China vs US
As the 90-million-cadre-strong Communist Party of China (CPC) celebrates its centenary on July 1, among a million celebrations, the theme song "Our Dreams Shall Come True" of the documentary series Making a New China has become addictive among the Chinese masses.
Almost matching the fervor of Mao Zedong's setting up of a "New China" of 1949, this 2021 national carnival, being built around Xi Jinping's "China Dream," marks the country's final exit from its "century of humiliation" national narrative to herald "rejuvenation of the nation" as the new goal for its domestic and foreign policies.
Given China's unprecedented economic rise and President Xi's Belt and Road Initiative converting this economic leverage into political influence, his China Dream edict has come to be viewed as symbolizing Beijing's roadmap with critical implications for global geopolitics. This can already be seen in the way Xi has woven his "China Dream" around two centennial goals clearly defining where he wishes to see China on the 100th anniversary of the CPC in 2021 and where it will be in 2049, the 100th anniversary of the People's Republic of China.
Its resemblance to and comparisons with the "American Dream" make it all the more intriguing by portraying it as part of the Sino-American rivalry for global leadership. Immediately on being elected as secretary general of the CPC in November 2012, Xi was seen using this phrase. It was to become part of official parlance from his speech at the National Museum's Road to Revival exhibition when he defined the "China Dream" as the "great rejuvenation of the Chinese nation," thereby triggering imaginations about Xi's "New Era" for China.
The context of his speech underlined its intent; the exhibition displayed China's sufferings under colonial powers during the 19th and 20th centuries and its restoration to greatness under the CPC. Again this phrase was used multiple times in his inaugural March 17, 2013, address to the nation as president of China.

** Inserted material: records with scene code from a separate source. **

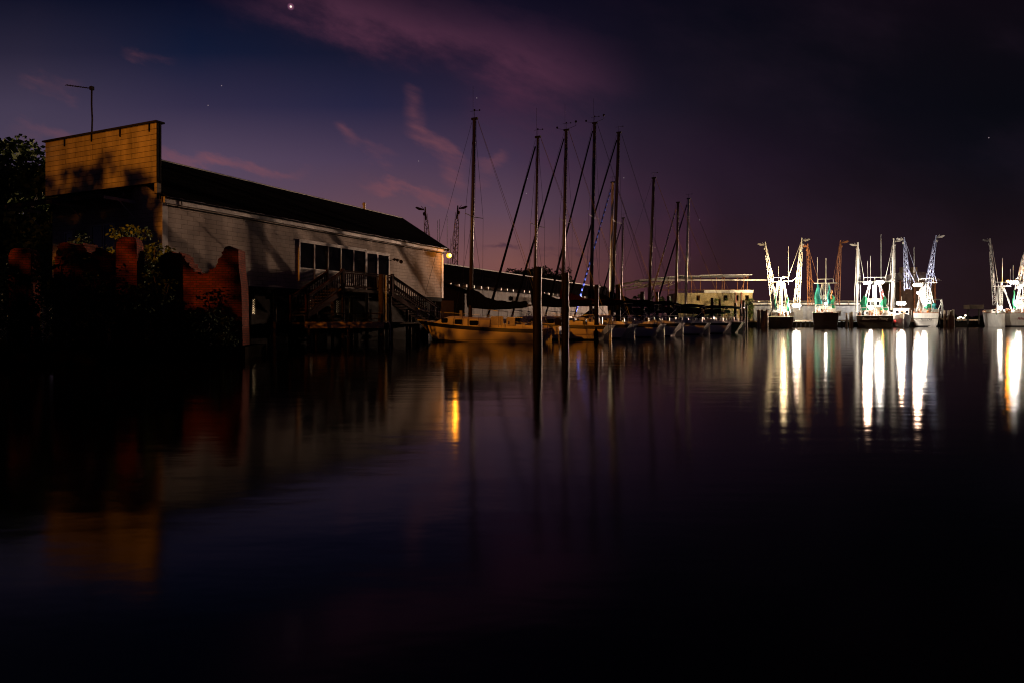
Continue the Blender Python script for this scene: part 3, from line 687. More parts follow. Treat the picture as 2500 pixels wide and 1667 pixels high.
for i, (px, d, h, rad, lb) in enumerate(((60, 21.5, 2.7, 1.0, 'added black bush standing in for shade before the short brick pillar'), (165, 20.9, 3.1, 1.3, 'added black bush standing in for shade before the left brick ruin'), (262, 20.6, 2.6, 1.1, 'low added black bush standing in for shade below the tall brick pillar'),
                                 (398, 21.6, 2.8, 1.0, 'added black bush standing in for shade before the scooped brick ruin'), (505, 22.0, 1.5, .9, 'low added black bush standing in for shade at the right end of the bank'))):
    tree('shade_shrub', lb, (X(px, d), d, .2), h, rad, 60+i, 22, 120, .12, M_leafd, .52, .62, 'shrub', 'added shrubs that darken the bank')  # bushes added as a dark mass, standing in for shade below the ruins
# trees on the shore to the left of the frame: the street light shines through them
def shore_shrub(x, y, h, rad, sd, where, dens=1.0, n=54, gap=False):
    rnd = random.Random(sd); t = thing('shore_shrub', 'tall leafy shrub on the shore outside the view, '+where, 'shrub', (x, y, .3), 0, 'tall shrubs on the shore beside the view')
    cl = [(rnd.uniform(-1, 1)*rad*.8, rnd.uniform(-1, 1)*rad*.8, .4+(h-.9)*(i+.5)/n, rnd.uniform(.32, .52)) for i in range(n)]
    if gap: cl = [q for q in cl if not (5.9 < q[2] < 6.75) or rnd.random() < .22]
    cl += [(rnd.uniform(-1, 1)*rad, rnd.uniform(-1, 1)*rad, h-.5+rnd.uniform(0, .7), rnd.uniform(.09, .18)) for i in range(13)]
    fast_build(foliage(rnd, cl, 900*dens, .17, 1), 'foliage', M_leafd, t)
    MB().path([(0, 0, -.3), (.1, 0, h*.5), (0, 0, h*.9)], 0, 6, [.09, .06, .02]).build('trunk', M_bark, t)
for i, (x, h, w) in enumerate(((-28.5, 8.2, 'farthest from the water'), (-27.7, 8.65, 'second from the far end'), (-26.9, 8.65, 'third from the far end'), (-26.1, 8.85, 'in the middle of the tall ones'), (-25.4, 8.6, 'next after the middle one'),
        (-24.95, 8.5, 'last but one of the tall ones'), (-24.55, 8.3, 'last of the tall ones'), (-23.25, 5.6, 'first of the low ones'), (-22.6, 6.5, 'second of the low ones'), (-21.9, 6.55, 'third from the water'), (-21.15, 6.4, 'second from the water'), (-20.1, 6.4, 'nearest the water'))):
    shore_shrub(x, 8+.4*math.sin(i*2.1), h+(.98 if i == 6 else .88), .35 if i in (6, 7) else .60, 40+i, w, gap=i in (9, 10, 11))
struct(slab([(-60, -30), (-18.5, -30), (-18.5, 11.8), (-60, 11.8)], -2, .5).build('near_bank', M_earth))
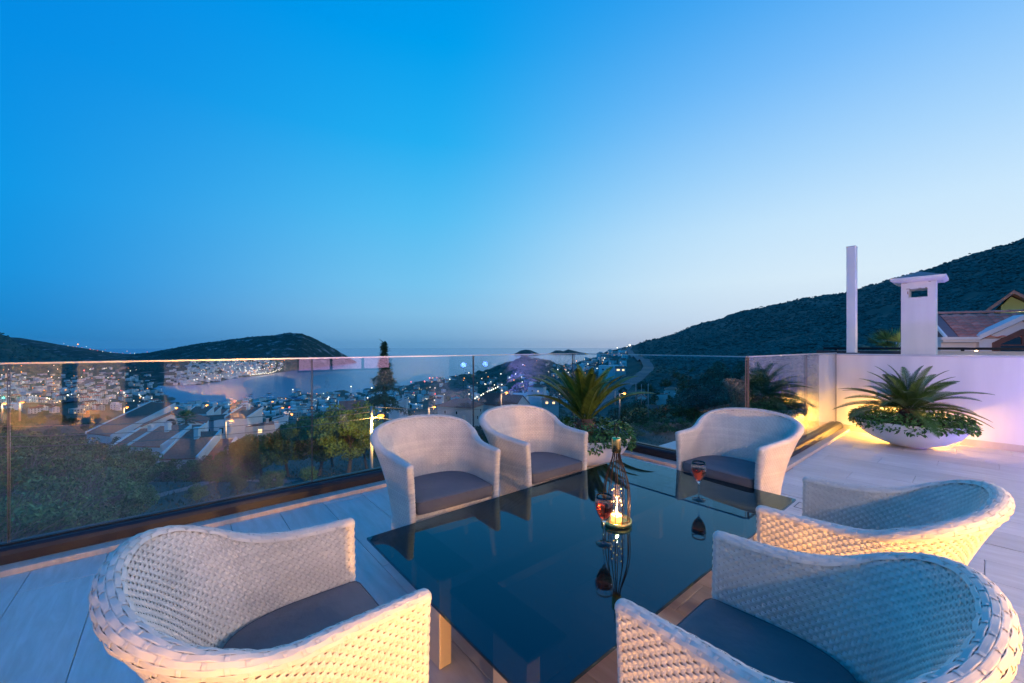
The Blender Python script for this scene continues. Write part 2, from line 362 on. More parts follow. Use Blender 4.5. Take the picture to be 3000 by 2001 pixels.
def opening(x0, x1, z0, z1, room=None, n=1):
    f = MB(); t = .045
    f.box(x0, x0 + t, YN - .14, YN - .06, z0, z1); f.box(x1 - t, x1, YN - .14, YN - .06, z0, z1); f.box(x0 + t, x1 - t, YN - .14, YN - .06, z0, z0 + t); f.box(x0 + t, x1 - t, YN - .14, YN - .06, z1 - t, z1)
    for i in range(1, n): xm = x0 + (x1 - x0) * i / n; f.box(xm - .02, xm + .02, YN - .14, YN - .06, z0 + t, z1 - t)
    fo = f.build('window', M_FR, vi); g = MB(); g.box(x0 + t, x1 - t, YN - .105, YN - .095, z0 + t, z1 - t)
    g.build('pane', M_CLEAR if room else M_DG, fo)
opening(-1.47, -1.29, .02, 2.4); opening(-.70, -.17, .02, 2.4); opening(2.1, 4.35, .70, 2.4, True, 3)
b = MB(); b.box(1.2, 5.6, YN - 1.6, YN - 1.55, 0, 3.0); b.build('lit_room_wall', M_PINK, vi)
b = MB(); b.box(-5.5, 6.05, YN - 4.0, YN - 3.8, 0, 3.1); b.build('rear_wall', M_VW, vi)
b = MB(); b.box(5.85, 6.05, YN - 3.8, YN - .25, 0, 3.1); b.build('side_wall', M_VW, vi)
b = MB(); b.box(-5.4, 7.8, YN - 5.0, 3.4, -9.5, -.31); b.build('lower_storey', M_VW, vi)

def point(name, loc, col, P, r=.05):
    l = bpy.data.lights.new(name, 'POINT'); l.color = col; l.energy = P; l.shadow_soft_size = r
    o = bpy.data.objects.new(name, l); COL.objects.link(o); o.location = loc; return o
def spot(name, loc, target, col, P, ang, r=.04, blend=.6):
    l = bpy.data.lights.new(name, 'SPOT'); l.color = col; l.energy = P; l.shadow_soft_size = r; l.spot_size = math.radians(ang); l.spot_blend = blend
    o = bpy.data.objects.new(name, l); COL.objects.link(o); o.location = loc
    o.rotation_euler = (Vector(loc) - Vector(target)).to_track_quat('Z', 'Y').to_euler(); return o
WARM, AMBER = (1, .68, .56), (1, .43, .06)
M_LAMP = emit('lamp_lens_warm', (1, .62, .3), 12); M_LAMPY = emit('lamp_lens_amber', (1, .5, .1), 2.0); M_LAMPB = emit('lamp_lens_blue', (.1, .2, 1), 30)
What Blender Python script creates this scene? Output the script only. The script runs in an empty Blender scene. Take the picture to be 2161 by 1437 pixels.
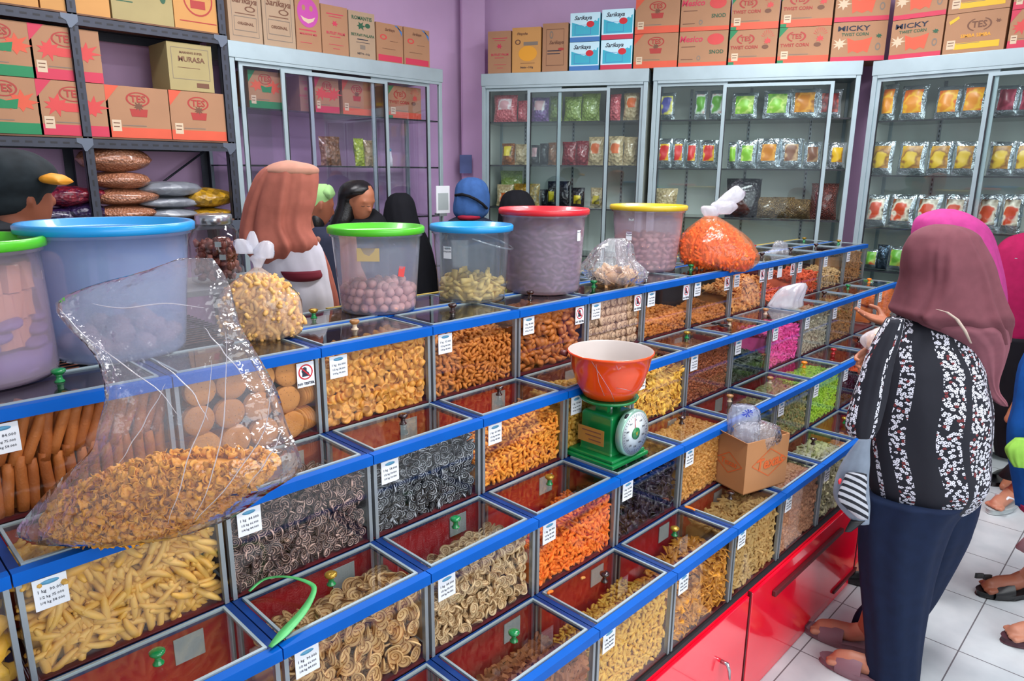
import bpy, math, random
import numpy as np
from mathutils import Vector, Matrix
random.seed(7); RN = np.random.RandomState(11)
PI = math.pi
sc = bpy.context.scene
C = sc.collection

# ------------------------------------------------------------ camera, world, lights, exposure
F_PX, CXP, CYP, CAMH = 1484.3, 1080.5, 718.5, 1.648
PIT, ROL, YAW = math.radians(13.52), math.radians(.489), math.radians(45.76)
_f = np.array([math.cos(PIT)*math.sin(YAW), math.cos(PIT)*math.cos(YAW), -math.sin(PIT)])
_r = np.array([math.cos(YAW), -math.sin(YAW), 0.]); _u = np.cross(_r, _f)
_r2 = math.cos(ROL)*_r + math.sin(ROL)*_u; _u2 = -math.sin(ROL)*_r + math.cos(ROL)*_u
CAM0 = np.array([0, 0, CAMH])
FH = np.array([math.sin(YAW), math.cos(YAW), 0.]); RH = np.array([math.cos(YAW), -math.sin(YAW), 0.])
cd = bpy.data.cameras.new('camera'); cd.sensor_width = 36; cd.lens = F_PX/2161*36; cd.clip_start = .05
cam = bpy.data.objects.new('camera', cd); C.objects.link(cam)
M = Matrix(((_r2[0], _u2[0], -_f[0], 0), (_r2[1], _u2[1], -_f[1], 0), (_r2[2], _u2[2], -_f[2], CAMH), (0, 0, 0, 1)))
cam.matrix_world = M; sc.camera = cam

w = bpy.data.worlds.new('daylight'); sc.world = w; w.use_nodes = True
wn = w.node_tree; bgd = wn.nodes['Background']
wtc = wn.nodes.new('ShaderNodeTexCoord'); wno = wn.nodes.new('ShaderNodeTexNoise'); wno.inputs['Scale'].default_value = 5; wno.inputs['Detail'].default_value = 6
wcr = wn.nodes.new('ShaderNodeValToRGB'); wcr.color_ramp.elements[0].position = .38; wcr.color_ramp.elements[0].color = (.16, .2, .17, 1)
wcr.color_ramp.elements[1].position = .6; wcr.color_ramp.elements[1].color = (.9, .97, 1.1, 1)
wn.links.new(wtc.outputs['Generated'], wno.inputs['Vector']); wn.links.new(wno.outputs['Fac'], wcr.inputs['Fac']); wn.links.new(wcr.outputs['Color'], bgd.inputs['Color'])
bgd.inputs['Strength'].default_value = .6

def area(name, loc, rot, sx, sy, power, col=(1, 1, 1)):
    l = bpy.data.lights.new(name, 'AREA'); l.shape = 'RECTANGLE'; l.size = sx; l.size_y = sy; l.energy = power; l.color = col
    o = bpy.data.objects.new(name, l); C.objects.link(o); o.location = loc; o.rotation_euler = rot; return o
# ceiling tube lights, and the daylight through the open shop front behind the camera
area('ceiling_tube', (1.6, .3, 3.1), (0, 0, 0), 1.6, .3, 44, (.97, .98, 1))
area('ceiling_tube', (3.3, 1.5, 3.1), (0, 0, 0), 1.6, .3, 42, (.97, .98, 1))
area('ceiling_tube', (1.5, 2.75, 3.1), (0, 0, 0), 1.6, .3, 34, (1, .97, 1))
area('shopfront_daylight', (1.2, -2.9, 2.1), (math.radians(68), 0, 0), 5.0, 2.4, 95, (.95, .98, 1))
sc.view_settings.view_transform = 'Standard'; sc.view_settings.look = 'None'
sc.view_settings.exposure = .42; sc.view_settings.gamma = 1; sc.view_settings.use_curve_mapping = False
sc.cycles.transparent_max_bounces = 40; sc.cycles.max_bounces = 8; sc.cycles.use_denoising = True

# ------------------------------------------------------------ picture-to-place helpers
def ray(x, y):
    return _r2*((x-CXP)/F_PX) - _u2*((y-CYP)/F_PX) + _f
def at(x, y, z=None, Y=None, X=None, n=None, d=None):
    v = ray(x, y)
    if z is not None: t = (z-CAMH)/v[2]
    elif Y is not None: t = Y/v[1]
    elif X is not None: t = X/v[0]
    else: t = (d-CAM0 @ np.array(n))/(v @ np.array(n))
    return CAM0 + v*t
def atg(x, y, g): return at(x, y, n=FH, d=g)
def depth_of(p): return float(_f @ (np.array(p)-CAM0))

# ------------------------------------------------------------ materials
def lin(c):
    return c/12.92 if c <= .04045 else ((c+.055)/1.055)**2.4
def S(h):
    h = h.lstrip('#'); return tuple(lin(int(h[i:i+2], 16)/255) for i in (0, 2, 4))+(1,)
MATS = {}
class NT:
    def __init__(s, name):
        s.m = bpy.data.materials.new(name); s.m.use_nodes = True; s.t = s.m.node_tree; s.N = s.t.nodes; s.L = s.t.links
        s.b = s.N['Principled BSDF']; s.out = s.N['Material Output']
    def n(s, typ, **k):
        o = s.N.new('ShaderNode'+typ)
        for a, v in k.items():
            if a in o.inputs: s.set(o.inputs[a], v)
            else: setattr(o, a, v)
        return o
    def set(s, inp, v):
        if hasattr(v, 'is_output') or isinstance(v, bpy.types.NodeSocket): s.L.new(v, inp)
        else: inp.default_value = v
    def math(s, op, a, b=None, c=None):
        o = s.N.new('ShaderNodeMath'); o.operation = op
        for i, v in enumerate((a, b, c)):
            if v is not None: s.set(o.inputs[i], v)
        return o.outputs[0]
    def mix(s, f, a, b):
        o = s.N.new('ShaderNodeMix'); o.data_type = 'RGBA'; s.set(o.inputs[0], f); s.set(o.inputs[6], a); s.set(o.inputs[7], b); return o.outputs[2]
    def noise(s, scale, detail=3, vec=None, rough=.5):
        o = s.n('TexNoise'); o.inputs['Scale'].default_value = scale; o.inputs['Detail'].default_value = detail; o.inputs['Roughness'].default_value = rough
        if vec is not None: s.L.new(vec, o.inputs['Vector'])
        return o.outputs['Fac']
    def obj(s): return s.n('TexCoord').outputs['Object']
    def ramp(s, f, *st):
        o = s.n('ValToRGB'); s.L.new(f, o.inputs['Fac']); e = o.color_ramp.elements
        e[0].position, e[0].color = st[0]; e[1].position, e[1].color = st[1]
        for p, c in st[2:]:
            q = e.new(p); q.color = c
        return o.outputs['Color']
    def bump(s, h, strength=.3, dist=.002):
        o = s.n('Bump'); o.inputs['Strength'].default_value = strength; o.inputs['Distance'].default_value = dist; s.L.new(h, o.inputs['Height']); s.L.new(o.outputs[0], s.b.inputs['Normal'])
        return o.outputs[0]
def mat(name, col, rough=.5, metal=0, var=0., vscale=8, bump=0, bscale=60, spec=.5, coat=0, sheen=0, trans=0, alpha=1, emit=None):
    if name in MATS: return MATS[name]
    t = NT(name); c = S(col) if isinstance(col, str) else col
    b = t.b; b.inputs['Roughness'].default_value = rough; b.inputs['Metallic'].default_value = metal; b.inputs['Specular IOR Level'].default_value = spec
    b.inputs['Coat Weight'].default_value = coat; b.inputs['Base Color'].default_value = c
    if sheen: b.inputs['Sheen Weight'].default_value = sheen
    nz = t.noise(vscale, 4, t.obj())
    if var:
        lo = tuple(x*(1-var) for x in c[:3])+(1,); hi = tuple(min(1, x*(1+var)) for x in c[:3])+(1,)
        t.L.new(t.ramp(nz, (.3, lo), (.7, hi)), b.inputs['Base Color'])
    if bump: t.bump(t.noise(bscale, 3, t.obj()), bump, .002)
    MATS[name] = t.m; return t.m
def snack(name, c1, c2, rough=.55, bump=.4, bs=220, pattern=None, p1=None):
    """a fried snack: colour varies from piece to piece; 'spiral' draws the rolled dough lines"""
    if name in MATS: return MATS[name]
    t = NT(name); at_ = t.n('Attribute'); at_.attribute_name = 'pc'; rn = t.n('Attribute'); rn.attribute_name = 'rnd'
    oi = t.n('ObjectInfo'); v = at_.outputs['Vector']
    rnd = t.math('FRACT', t.math('ADD', rn.outputs['Fac'], oi.outputs['Random']))
    nz = t.noise(70, 3, v)
    f = t.math('ADD', t.math('MULTIPLY', rnd, .6), t.math('MULTIPLY', nz, .5))
    col = t.mix(f, S(c1), S(c2))
    if pattern == 'spiral':
        sx = t.n('SeparateXYZ'); t.L.new(v, sx.inputs[0])
        rho = t.math('SQRT', t.math('ADD', t.math('POWER', sx.outputs[0], 2.), t.math('POWER', sx.outputs[1], 2.)))
        th = t.math('ARCTAN2', sx.outputs[1], sx.outputs[0])
        ph = t.math('ADD', t.math('MULTIPLY', rho, 2*PI/p1[0]), th)
        s_ = t.math('SINE', ph); k = t.math('MULTIPLY_ADD', s_, .5, .5)
        k2 = t.math('SMOOTH_MIN', 1., t.math('MULTIPLY', t.math('GREATER_THAN', k, p1[2]), 1.), .0)
        col = t.mix(k2, col, S(p1[1])); t.bump(k, .6, .0012)
    elif pattern == 'pits':
        vo = t.n('TexVoronoi'); vo.inputs['Scale'].default_value = 130; t.L.new(v, vo.inputs['Vector'])
        k = t.math('LESS_THAN', vo.outputs['Distance'], .13); col = t.mix(k, col, S(p1[1]))
        t.bump(t.noise(bs, 3, v), bump, .001)
    elif pattern == 'edge':     # browner towards a disc's rim
        ln = t.n('VectorMath', operation='LENGTH'); t.L.new(v, ln.inputs[0])
        k = t.math('GREATER_THAN', t.math('ADD', ln.outputs['Value'], t.math('MULTIPLY', nz, .004)), p1[0]); col = t.mix(k, col, S(p1[1])); t.bump(t.noise(bs, 3, v), bump, .001)
    else: t.bump(t.noise(bs, 3, v), bump, .001)
    t.L.new(col, t.b.inputs['Base Color']); t.b.inputs['Roughness'].default_value = rough
    MATS[name] = t.m; return t.m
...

He said: "We must make persistent efforts, press ahead with indomitable will, continue to push forward the great cause of socialism with Chinese characteristics, and strive to achieve the Chinese dream of great rejuvenation of the Chinese nation."
This, if anything, also brought to light its contrast with the conceptions of the "American Dream" that espouses the state creating conditions for individuals' happy, healthy and productive lives, ensuring their liberties and supporting their pursuit of happiness.
The Declaration of Independence reads: "We hold these truths to be self-evident, that all men are created equal, that they are endowed by their Creator with certain unalienable Rights, that among these are Life, Liberty and the pursuit Happiness.… That whenever any Form of Government becomes destructive of these ends, it is the Right of the People to alter or to abolish it."
Conversely, Xi's China Dream encourages individuals to make efforts leading to China's collective rejuvenation, thereby also benefiting the rest of the world, implying a view of China's global writ, or Pax Sinica.
Also, unlike Xi being the singular source of the China Dream's conception, the American Dream has been anything but defined and uniform. It has had multiple and varying centers of gravity around folklores about individual achievers from George Washington to Henry Ford or Michael Jackson, Bill Gates, Mark Zuckerberg, and Elon Musk. They changed not just American but global ways of life.
Xi's China Dream, which extols strengthening the Chinese state, could actually stifle rather than promote the goals of the American Dream.
Time magazine once called Xi's China Dream a "protean" concept that defines national rejuvenation in an ever growing number of targets for its citizens to ensure China's international centrality.
It also emphasized how Xi's China Dream reveals pursuits in mutually opposite directions. There is enormous emphasis on China's material modernization - for example making the People's Liberation Army a worldclass armed force by 2035 - while revering its ancient classical traditions.